There's two ways you have to look at a computer to analyze this. Firstly as an electronic device (most of it) and as an electro-mechanical device (mainly the hard drive).
For an electronic device, the *only* appreciable wear-and-tear it gets is during power-up while it is coming to its normal temperature. The chips begin warming up, causing the circuit board to flex due to uneven heating. Even though the amount of flexure is small, it still represents bending the traces (wires) on the board...and you know what happens to a piece of wire if you bend it back and forth enough. Once the temperature has stabalized on the board, there's no appreciable wear and tear.....no flexure, and electrons moving around on wires don't wear out the wire at all. Ergo, for things with circuit boards, you want to minimize power-down/power-up cycles to minimize wear and tear.

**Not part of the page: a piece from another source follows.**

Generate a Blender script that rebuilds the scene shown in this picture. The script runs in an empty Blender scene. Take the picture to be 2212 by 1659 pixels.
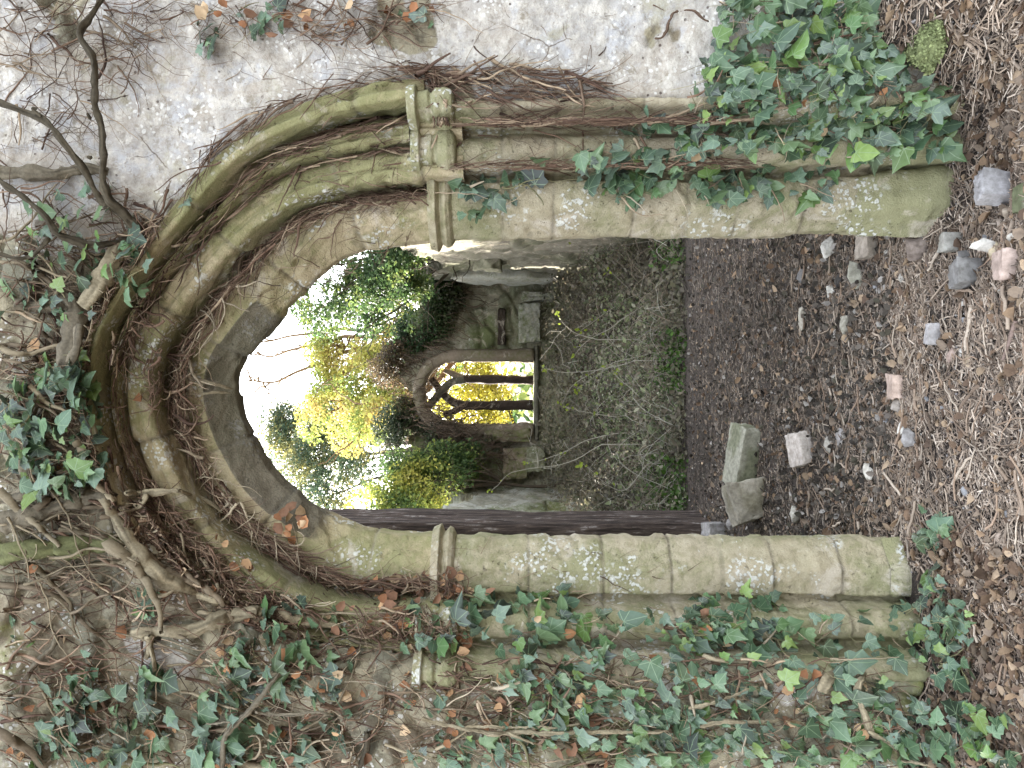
import bpy, math, random
import numpy as np
from mathutils import Vector

random.seed(7)
RNG = np.random.default_rng(11)
sc = bpy.context.scene
COL = sc.collection
F = 1660.0                      # focal length in overview pixels (picture 2212 x 1659, lying on its side)
CAM = np.array([0.0, 0.0, 1.6])
G0 = -0.09                      # level of the path

# ------------------------------------------------------------------ small maths
def hash3(ix, iy, iz, seed=0):
    h = (ix.astype(np.int64) * 374761393 + iy.astype(np.int64) * 668265263 + iz.astype(np.int64) * 2147483647 + seed * 974634777) & 0xffffffff
    h = ((h ^ (h >> 13)) * 1274126177) & 0xffffffff
    h = ((h ^ (h >> 16)) * 2246822519) & 0xffffffff
    return ((h ^ (h >> 15)) & 0xffffff) / float(0xffffff)

def vnoise(P, seed=0):
    P = np.asarray(P, float)
    i = np.floor(P).astype(np.int64); f = P - i
    f = f * f * (3 - 2 * f)
    out = 0
    for dx in (0, 1):
        wx = f[:, 0] if dx else 1 - f[:, 0]
        for dy in (0, 1):
            wy = f[:, 1] if dy else 1 - f[:, 1]
            for dz in (0, 1):
                wz = f[:, 2] if dz else 1 - f[:, 2]
                out = out + wx * wy * wz * hash3(i[:, 0] + dx, i[:, 1] + dy, i[:, 2] + dz, seed)
    return out * 2 - 1

def fbm(P, octv=4, seed=0, gain=0.5):
    P = np.asarray(P, float)
    a, s, out = 1.0, 1.0, 0
    for k in range(octv):
        out = out + a * vnoise(P * s + 17.3 * k, seed + k)
        a *= gain; s *= 2.03
    return out

def p2(x, z, s=1.0):
    x = np.asarray(x, float).ravel(); z = np.asarray(z, float).ravel()
    return np.stack([x * s, np.zeros_like(x) + 3.7, z * s], 1)

def worley(x, z, seed=0):
    """F1, F2 and the cell's random value."""
    x = np.asarray(x, float); z = np.asarray(z, float)
    ix = np.floor(x).astype(np.int64); iz = np.floor(z).astype(np.int64)
    f1 = np.full(x.shape, 9.0); f2 = np.full(x.shape, 9.0); cid = np.zeros(x.shape)
    for dx in (-1, 0, 1):
        for dz in (-1, 0, 1):
            cx = ix + dx; cz = iz + dz; zz = np.zeros_like(cx)
            px = cx + hash3(cx, cz, zz, seed); pz = cz + hash3(cx, cz, zz, seed + 5)
            d = np.hypot(x - px, z - pz)
            rv = hash3(cx, cz, zz, seed + 9)
            near = d < f1
            f2 = np.where(near, f1, np.minimum(f2, d))
            cid = np.where(near, rv, cid)
            f1 = np.where(near, d, f1)
    return f1, f2, cid

def sstep(a, b, x):
    t = np.clip((np.asarray(x, float) - a) / (b - a), 0, 1)
    return t * t * (3 - 2 * t)

def catmull(P, n):
    P = np.asarray(P, float)
    Q = np.vstack([2 * P[0] - P[1], P, 2 * P[-1] - P[-2]])
    out = []
    for i in range(1, len(Q) - 2):
        p0, p1, p2_, p3 = Q[i - 1], Q[i], Q[i + 1], Q[i + 2]
        for k in range(n):
            t = k / n
            out.append(0.5 * ((2 * p1) + (-p0 + p2_) * t + (2 * p0 - 5 * p1 + 4 * p2_ - p3) * t * t + (-p0 + 3 * p1 - 3 * p2_ + p3) * t ** 3))
    out.append(P[-1])
    return np.array(out)

def resample(P, ds):
    P = np.asarray(P, float)
    seg = np.linalg.norm(np.diff(P, axis=0), axis=1)
    s = np.concatenate([[0], np.cumsum(seg)])
    n = max(2, int(round(s[-1] / ds)) + 1)
    t = np.linspace(0, s[-1], n)
    return np.stack([np.interp(t, s, P[:, k]) for k in range(P.shape[1])], 1)

# ------------------------------------------------------------------ camera <-> wall
YAW = math.radians(4.0)
WO = np.array([0.0, 3.0, 0.0])
EX = np.array([math.cos(YAW), -math.sin(YAW), 0.0])
EN = np.array([math.sin(YAW), math.cos(YAW), 0.0])
EZ = np.array([0.0, 0.0, 1.0])

def rays(X, Y):
    X = np.asarray(X, float); Y = np.asarray(Y, float)
    u = 1659 - Y; v = X
    return np.stack([(u - 829.5) / F, np.ones_like(u), -(v - 1106) / F], -1)

def wl(X, Y, y=0.0):
    """photo position -> wall-local (x, z) on the plane lying y behind the wall face"""
    d = rays(X, Y)
    t = (y + (WO - CAM) @ EN) / (d @ EN)
    P = CAM + d * np.asarray(t)[..., None] - WO
    return P @ EX, P[..., 2] + WO[2]

def L2W(x, y, z):
    x = np.asarray(x, float); y = np.asarray(y, float); z = np.asarray(z, float)
    return WO + x[..., None] * EX + y[..., None] * EN + z[..., None] * EZ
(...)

For hard drives, it's not much more complicated. They can and do wear out, as all mechanical devices do. So the question is, what causes it to wear out faster? If the system is idle, this boils down to two main things....the motor that is spinning the platters, and the bearings supporting the spindle. Modern hard drives have sealed bearings filled with a long life lubricant. Like any bearing lubricant, it is thicker when it's cold and thinner when it's at operating temperature. Thus, if the machine is at room temperature and you power up, there is more resistance in the bearings causing the platter motor to work harder (causing wear on both the bearings and the platter motor). Next you have to consider the platter motor itself. It should be obvious to anyone who has endured a high school physics class that it is *much* harder for a motor to spin up the platters from a dead stop than it is to simply keep them spinning once they're already at speed. So, again, the most wear and tear happens at power-up time.
It should be clear and obvious that leaving your system on 24/7 is easier on the system than powering it down each night. However, this fact is mitigated by the insane MTBF (mean time before failure) ratings of modern hardware. Whether the extra wear and tear of power-cycling the equipment daily is significant enough to affect you over the life of the system can be debated, but is closely akin to rolling dice. It might break, it might not.
As far as energy consumption, know that a modern PC doesn't burn much power at all....a couple of amps max. If you have a CRT monitor, however, that's what's sucking power. The system I'm using to write this consumes about 2A, the CRT burns about 4A. So if energy usage is an issue to you, my advice is to leave the system on, but turn off the monitor at night. Or, if your monitor is EnergyStar compliant, quit using a screen saver and set your computer to simply power off the monitor after about 20-30 mins of non-use.